I would not do one panel at a time. It may keep your comic on the front page more regularly, but ultimately reading in such small increments will annoy readers, mess up your pacing, and definitely not lend to a good visual flow from panel to panel.
One of my comics updates with one page per week, and the other with one multi-page (usually about 10) chapter per month. So I feel like I can compare and contrast pretty well.
Page-per-week - This is the most common update style, and the one that most readers are used to, and that websites are based around promoting. It also lets you build up a solid buffer of queued pages (you always want about 3-6 months worth of comic finished and ready to go for when life inevitably gets in the way.). However I think that posting a chapter per week can also really slow the story of a comic to a crawl, especially in dialogue heavy scenes. As a reader I usually read these comics once every couple months, when there's enough pages to really catch up. Numbers wise, you do good views, but the actual audience engagement really heavily varies from page to page.

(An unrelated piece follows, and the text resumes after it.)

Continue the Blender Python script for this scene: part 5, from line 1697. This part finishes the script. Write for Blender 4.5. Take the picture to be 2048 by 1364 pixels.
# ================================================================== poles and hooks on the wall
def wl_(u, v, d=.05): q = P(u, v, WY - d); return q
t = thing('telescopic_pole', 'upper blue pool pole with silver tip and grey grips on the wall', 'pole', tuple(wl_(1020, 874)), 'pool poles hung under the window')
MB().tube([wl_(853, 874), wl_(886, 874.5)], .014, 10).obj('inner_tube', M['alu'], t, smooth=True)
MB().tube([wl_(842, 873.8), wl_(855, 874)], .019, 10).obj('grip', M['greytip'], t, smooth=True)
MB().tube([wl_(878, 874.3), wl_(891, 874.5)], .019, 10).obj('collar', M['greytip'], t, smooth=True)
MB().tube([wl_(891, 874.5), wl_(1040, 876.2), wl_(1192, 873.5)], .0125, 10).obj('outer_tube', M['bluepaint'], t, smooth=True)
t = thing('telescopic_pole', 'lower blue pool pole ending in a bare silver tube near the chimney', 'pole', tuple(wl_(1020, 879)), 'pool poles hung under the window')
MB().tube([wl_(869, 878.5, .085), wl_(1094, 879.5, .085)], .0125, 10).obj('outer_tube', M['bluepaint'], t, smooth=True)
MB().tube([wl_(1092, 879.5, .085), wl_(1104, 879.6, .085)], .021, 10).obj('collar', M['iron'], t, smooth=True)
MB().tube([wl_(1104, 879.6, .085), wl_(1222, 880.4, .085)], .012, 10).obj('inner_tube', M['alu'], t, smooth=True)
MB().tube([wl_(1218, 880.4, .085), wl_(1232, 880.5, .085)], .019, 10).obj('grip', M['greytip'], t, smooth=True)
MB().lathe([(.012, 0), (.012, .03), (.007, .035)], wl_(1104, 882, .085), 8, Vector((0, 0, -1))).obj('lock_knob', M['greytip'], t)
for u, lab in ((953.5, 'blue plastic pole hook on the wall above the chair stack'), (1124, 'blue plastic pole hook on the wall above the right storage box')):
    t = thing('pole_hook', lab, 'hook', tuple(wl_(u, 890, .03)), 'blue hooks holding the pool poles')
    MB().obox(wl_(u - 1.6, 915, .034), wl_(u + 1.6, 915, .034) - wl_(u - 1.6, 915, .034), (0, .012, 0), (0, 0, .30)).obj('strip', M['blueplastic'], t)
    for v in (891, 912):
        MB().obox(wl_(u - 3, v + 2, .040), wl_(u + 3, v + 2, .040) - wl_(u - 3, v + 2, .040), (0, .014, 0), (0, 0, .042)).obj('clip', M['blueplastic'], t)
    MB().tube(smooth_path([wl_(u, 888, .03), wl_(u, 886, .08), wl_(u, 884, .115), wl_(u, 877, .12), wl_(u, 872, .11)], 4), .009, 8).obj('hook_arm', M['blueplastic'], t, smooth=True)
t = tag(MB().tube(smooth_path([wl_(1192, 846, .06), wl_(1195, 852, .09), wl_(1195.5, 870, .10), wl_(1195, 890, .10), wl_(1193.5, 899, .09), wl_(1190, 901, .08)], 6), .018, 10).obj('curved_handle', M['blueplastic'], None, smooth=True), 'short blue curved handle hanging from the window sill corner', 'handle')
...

Chapter-per-Month - As a writer, this is definitely how I prefer to work. It's how most print comics come out, and I wish more webcomics would use this style. Every month you get a much more satisfying update, and is usually much smoother to read. Cons are that these chapters take MUCH longer, so I definitely bump up against my deadlines more often, and since it only pops upon the general feed once a month, you get less new readers, and have to push your word of mouth marketing more. However, I find the readers you do get are more dedicated, I can rely on a steady amount of comments and engagement from my small audience, probably because each chapter is going to have something meaningful.
Also, whichever one you growth,remember your own limits as a writer or artist. It's easy to say that you can post four pages a week or whatever, but unless this is your full-tie job or your pages are super simple get finished super fast, that's a lot harder than it looks. It's all about figuring out what works best for you.